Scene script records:
━━━━━━━━━━━━━━━━━━━━━━━━━━━━━━

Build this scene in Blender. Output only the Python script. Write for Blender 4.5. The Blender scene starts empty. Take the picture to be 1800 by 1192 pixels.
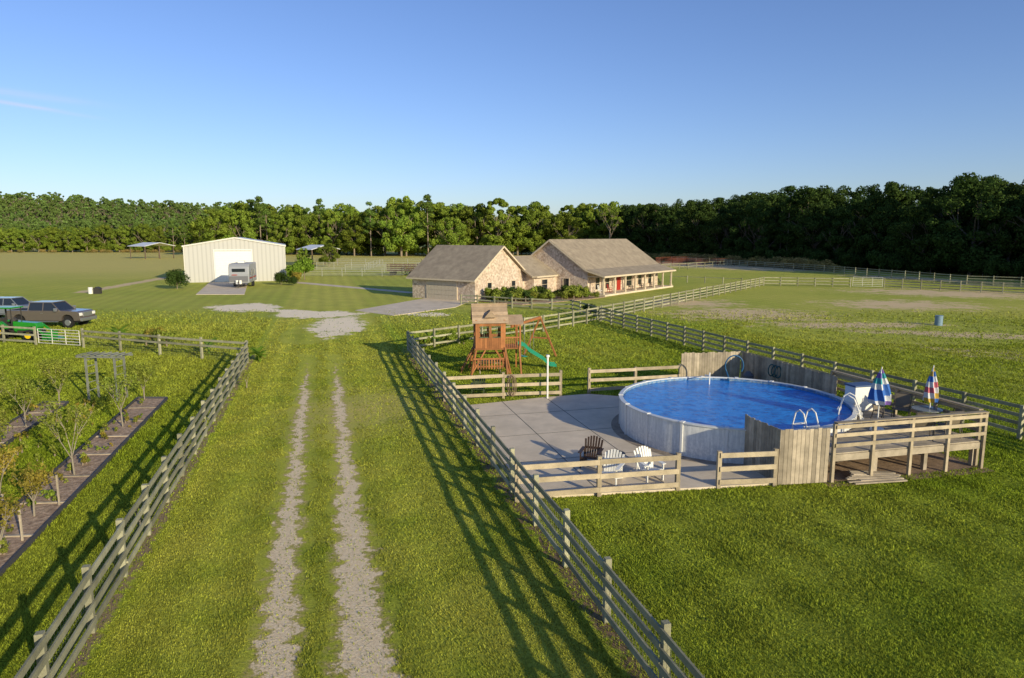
import bpy, math, random
import numpy as np
from mathutils import Vector, Matrix
random.seed(7)
rng = np.random.default_rng(7)
scene = bpy.context.scene
COL = scene.collection

# ------------------------------------------------------------------ helpers
class NT:
    def __init__(s, nt): s.nt = nt
    def n(s, t, **kw):
        x = s.nt.nodes.new(t)
        for k, v in kw.items(): setattr(x, k, v)
        return x
    def put(s, sock, v):
        if isinstance(v, bpy.types.NodeSocket): s.nt.links.new(v, sock)
        else: sock.default_value = v
    def m(s, op, a, b=None, c=None, clamp=False):
        x = s.n('ShaderNodeMath', operation=op); x.use_clamp = clamp
        s.put(x.inputs[0], a)
        if b is not None: s.put(x.inputs[1], b)
        if c is not None: s.put(x.inputs[2], c)
        return x.outputs[0]
    def mr(s, v, a, b, c, d, smooth=False):
        x = s.n('ShaderNodeMapRange')
        if smooth: x.interpolation_type = 'SMOOTHSTEP'
        s.put(x.inputs[0], v)
        for i, q in enumerate((a, b, c, d)): s.put(x.inputs[i + 1], q)
        return x.outputs[0]
    def noise(s, vec, scale, detail=4, rough=.55):
        x = s.n('ShaderNodeTexNoise')
        if vec is not None: s.put(x.inputs['Vector'], vec)
        x.inputs['Scale'].default_value = scale
        x.inputs['Detail'].default_value = detail
        x.inputs['Roughness'].default_value = rough
        return x.outputs['Fac']
    def mix(s, f, a, b, mode='MIX'):
        x = s.n('ShaderNodeMix', data_type='RGBA', blend_type=mode)
        s.put(x.inputs[0], f)
        for i, q in ((6, a), (7, b)):
            if isinstance(q, tuple) and len(q) == 3: q = (*q, 1)
            s.put(x.inputs[i], q)
        return x.outputs[2]
    def scale(s, c, f):
        x = s.n('ShaderNodeVectorMath', operation='SCALE')
        s.put(x.inputs[0], c); s.put(x.inputs['Scale'], f)
        return x.outputs[0]

def base(name):
    m = bpy.data.materials.new(name); m.use_nodes = True
    t = NT(m.node_tree)
    b = m.node_tree.nodes['Principled BSDF']
    return m, t, b

def pmat(name, col, rough=.8, var=.0, nscale=3., island=0., bump=0., bscale=20., metal=0., spec=.3, col2=None, coat=0):
    m, t, b = base(name)
    b.inputs['Roughness'].default_value = rough
    b.inputs['Metallic'].default_value = metal
    b.inputs['Specular IOR Level'].default_value = spec
    if coat: b.inputs['Coat Weight'].default_value = coat
    g = t.n('ShaderNodeNewGeometry')
    tc = t.n('ShaderNodeTexCoord').outputs['Object']
    c = t.n('ShaderNodeRGB'); c.outputs[0].default_value = (*col, 1); c = c.outputs[0]
    if col2:
        f = t.mr(t.noise(tc, nscale * .7, 6, .7), .38, .62, 0, 1)
        c = t.mix(f, col, col2)
    f = None
    if var: f = t.mr(t.noise(tc, nscale, 6, .65), .3, .7, 1 - var, 1 + var)
    if island:
        k = t.mr(g.outputs['Random Per Island'], 0, 1, 1 - island, 1 + island)
        f = k if f is None else t.m('MULTIPLY', f, k)
    if f is not None: c = t.scale(c, f)
    t.put(b.inputs['Base Color'], c)
    if bump:
        bn = t.n('ShaderNodeBump'); bn.inputs['Strength'].default_value = bump
        bn.inputs['Distance'].default_value = .02
        t.put(bn.inputs['Height'], t.noise(tc, bscale, 5))
        t.put(b.inputs['Normal'], bn.outputs[0])
    return m

def leafmat(name, c1, c2, nscale=.25, trans=.25, objvar=.25, islandvar=.35):
    m = bpy.data.materials.new(name); m.use_nodes = True
    t = NT(m.node_tree); m.node_tree.nodes.clear()
    out = t.n('ShaderNodeOutputMaterial')
    g = t.n('ShaderNodeNewGeometry'); oi = t.n('ShaderNodeObjectInfo')
    f = t.mr(t.noise(g.outputs['Position'], nscale, 4), .35, .65, 0, 1)
    r = t.m('ADD', t.m('MULTIPLY', f, .5), t.m('MULTIPLY', oi.outputs['Random'], .5))
    c = t.mix(r, c1, c2)
    k = t.mr(g.outputs['Random Per Island'], 0, 1, 1 - islandvar, 1 + islandvar)
    k2 = t.mr(oi.outputs['Random'], 0, 1, 1 + objvar, 1 - objvar)
    c = t.scale(c, t.m('MULTIPLY', k, k2))
    d = t.n('ShaderNodeBsdfDiffuse'); t.put(d.inputs[0], c)
    tr = t.n('ShaderNodeBsdfTranslucent'); t.put(tr.inputs[0], c)
    mx = t.n('ShaderNodeMixShader'); mx.inputs[0].default_value = trans
    t.nt.links.new(d.outputs[0], mx.inputs[1]); t.nt.links.new(tr.outputs[0], mx.inputs[2])
    t.nt.links.new(mx.outputs[0], out.inputs[0])
    return m

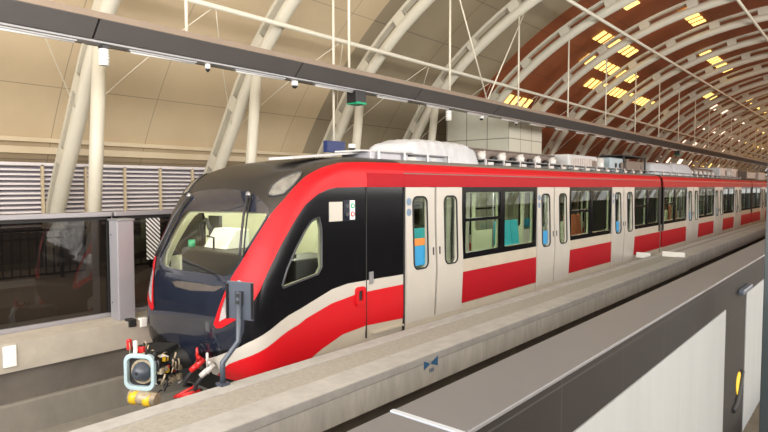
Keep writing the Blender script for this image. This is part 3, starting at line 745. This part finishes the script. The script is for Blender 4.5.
def resistor(root, y0, y1, x0=-6.95, x1=-6.15, z0=3.5, z1=3.80):
    r_ = rpart('roof_resistor_case', 'unit_grey', MB().box(x0, x1, y0, y1, z0, z1).box(x0 - .03, x1 + .03, y0, y1, z1, z1 + .03), root, .01)
    y = y0 + .25; n = 0
    while y < y1 - .05:
        MB().tube([(x1 + .16, y, 3.56), (x1 + .16, y, 3.60), (x1 + .16, y, 3.64), (x1 + .16, y, 3.68), (x1 + .16, y, 3.74), (x1 + .16, y, 3.76)], [.055, .10, .085, .10, .06, .02], 12).build('insulator', 'porcelain', r_)
        MB().tube([(x1 + .08, y + .25, 3.56), (x1 + .08, y + .25, 3.78)], .03, 8).build('terminal_stud', 'porcelain', r_)
        MB().tube([(x1 + .02, y - .16, 3.62), (x1 + .10, y - .16, 3.62)], .07, 12).build('round_vent', 'rubber', r_)
        y += .82; n += 1
    return r_
resistor(car, 9.75, 13.75)
def hvac(root, y0, y1, z1, m, lab=None, x0=-6.9, x1=-5.85, grille=True, z0=3.5):
    h_ = rpart('air_conditioning_unit', m, MB().box(x0, x1, y0, y1, z0, z1), root, .04, label=lab)
    if grille:
        mb = MB()
        k = y0 + .12
        while k < y1 - .15: mb.box(x1 - .005, x1 + .012, k, k + .06, z0 + .08, z1 - .08); k += .12
        mb.build('side_grille', 'alu', h_)
    MB().box(x1 - .01, x1 + .02, y1 - .38, y1 - .10, z0 + .06, z1 - .12).build('access_hatch', 'unit_grey', h_)
    return h_
hvac(car, 13.95, 15.85, 3.87, 'unit_white', 'white air conditioning unit')
tray(car, 13.95, 20.0, step=.75)
MB().tube([(-5.98, 16.25, 3.5), (-5.98, 16.25, 3.6), (-5.98, 16.25, 3.82), (-5.98, 16.25, 3.86)], [.13, .16, .16, .06], 14).build('roof_canister', 'porcelain', car)
hvac(car, 16.9, 18.1, 3.90, 'unit_blue', 'pale blue roof unit', grille=False)
for k in (17.3, 17.65): MB().tube([(-5.86, k, 3.68), (-5.83, k, 3.68)], .07, 12).build('fan_opening', 'rubber', car)
hvac(car, 18.3, 20.0, 3.86, 'unit_grey', 'brown grey roof unit', grille=False)
MB().box(-6.6, -5.8, 17.9, 20.1, 3.98, 4.02).build('roof_canopy_plate', 'rubber', car)
for yy in (17.95, 20.05): MB().box(-5.86, -5.82, yy - .03, yy + .03, 3.5, 3.98).build('canopy_post', 'rubber', car)
cloth_cover(car2, -6.9, -5.78, 20.8, 23.6, 3.46, 3.90, 'first roof unit wrapped in white cloth', 5)
cloth_cover(car2, -6.9, -5.78, 23.5, 26.4, 3.46, 3.97, 'second roof unit wrapped in white cloth', 6)
tray(car2, 20.7, 37.5, step=1.0)
resistor(car2, 26.6, 31.8, z1=3.85)
hvac(car2, 32.0, 33.6, 4.0, 'unit_white', 'white roof unit')
MB().tube([(-6.0, 34.3, 3.5), (-6.0, 34.3, 4.0)], .2, 14).build('roof_canister', 'porcelain', car2)
hvac(car2, 34.9, 36.6, 4.02, 'unit_white', 'white roof unit with dark hatch')
hvac(car3, 39.5, 43.0, 4.0, 'unit_grey', 'grey roof unit')
hvac(car3, 44, 47.0, 4.0, 'unit_white', 'white roof unit')
resistor(car3, 47.4, 53)

# ---- coupler under the nose
cp = None
yf = 3.30; zc = .84; xc = XC + .02
ROT = math.radians(30)
def cb(mb, name, m, parent=None, bevel=0., label=None):     # the head is swung towards the near side
    c, s_ = math.cos(ROT), math.sin(ROT)
    mb.v = [(xc + x * c - y * s_, yf + x * s_ + y * c, zc + z) for x, y, z in mb.v]
    return mb.build(name, m, parent or cp, bevel=bevel, label=label)
cp = cb(MB().box(-.16, .17, .10, .62, -.20, .2), 'coupler', 'rubber', car, .02, 'coupler with pale blue ring face under the nose')
ringo = rrect(-.20, .20, -.225, .215, .10); ringi = rrect(-.155, .155, -.175, .165, .07)
cb(panel(ringo, [ringi], lambda u, v, d: (u, d, v), .06), 'face_plate', 'ring', bevel=.008)
cb(MB().box(-.15, .15, .05, .10, -.17, .16), 'back_plate', 'console')
cb(MB().tube([(.03, .10, 0), (.03, .02, 0), (.03, -.05, 0), (.03, -.09, 0)], [.13, .12, .09, .035], 16), 'center_cone', 'post')
cb(MB().tube([(.03, .09, 0), (.03, .03, 0)], .15, 20), 'cone_collar', 'brass')
cb(MB().tube([(.03, -.094, .01), (.03, -.08, .01)], .02, 10), 'cone_hole', 'rubber')
cylo = cb(MB().tube([(-.10, -.02, -.29), (.25, -.02, -.31)], .08, 18), 'buffer_cylinder', 'brass')
for dx in (-.035, .145):
    cb(MB().tube([(dx - .045, -.02, -.296 - .02 * (dx > 0)), (dx + .045, -.02, -.300 - .01 * (dx > 0))], .084, 18), 'yellow_band', 'yellow')
MB().tube([(xc - .15, yf + .4, zc), (XC, 4.6, zc)], .13, 14).build('draw_bar', 'rubber', cp)
rnd = random.Random(11)
for i in range(64):
    x0 = rnd.uniform(.10, .30); y0 = rnd.uniform(.02, .45); z0 = rnd.uniform(-.30, .20 - .4 * y0)
    if i % 3 == 0: x0 = rnd.uniform(-.15, .25); y0 *= .5; z0 = rnd.uniform(.14, .20)
    d = rnd.choice([(0, 1, 0), (0, 1, .2), (0, 0, 1), (.1, .4, .9), (.8, .3, 0)]); l = rnd.uniform(.06, .15)
    pts = [(x0, y0, z0), (x0 + d[0] * l * .5 + .01, y0 + d[1] * l * .5, z0 + d[2] * l * .5 + .02), (x0 + d[0] * l, y0 + d[1] * l, z0 + d[2] * l)]
    cb(MB().tube(pts, rnd.uniform(.006, .016), 6), 'linkage_rod', rnd.choice(['brass', 'brass', 'porcelain', 'dark_metal', 'rubber']))
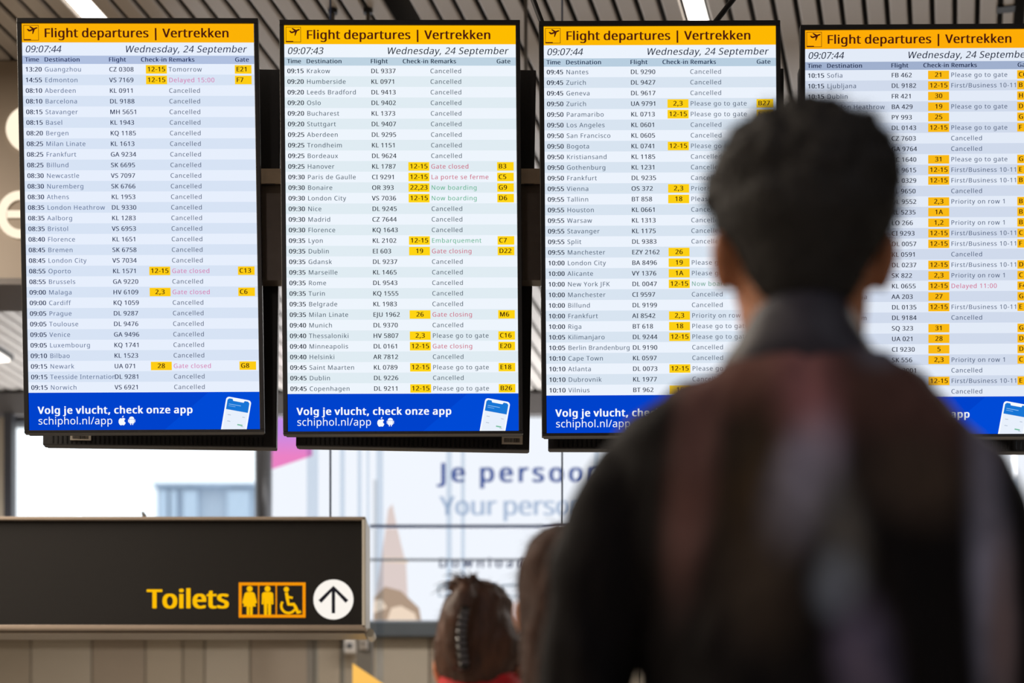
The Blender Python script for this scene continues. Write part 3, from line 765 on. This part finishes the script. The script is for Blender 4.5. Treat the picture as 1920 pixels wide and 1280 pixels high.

━━━━━━━━━━━━━━━━━━━━━━━━━━━━━━

### The exercise
Up to and including the line that contains "COL = scene.collection", print the records above exactly from their first line, without any pictures.

### Answer to this exercise
Build this scene in Blender. Output only the Python script. Write for Blender 4.5. The Blender scene starts empty. Take the picture to be 1800 by 1192 pixels.
import bpy, math, random
import numpy as np
from mathutils import Vector, Matrix
random.seed(7)
rng = np.random.default_rng(7)
scene = bpy.context.scene
COL = scene.collection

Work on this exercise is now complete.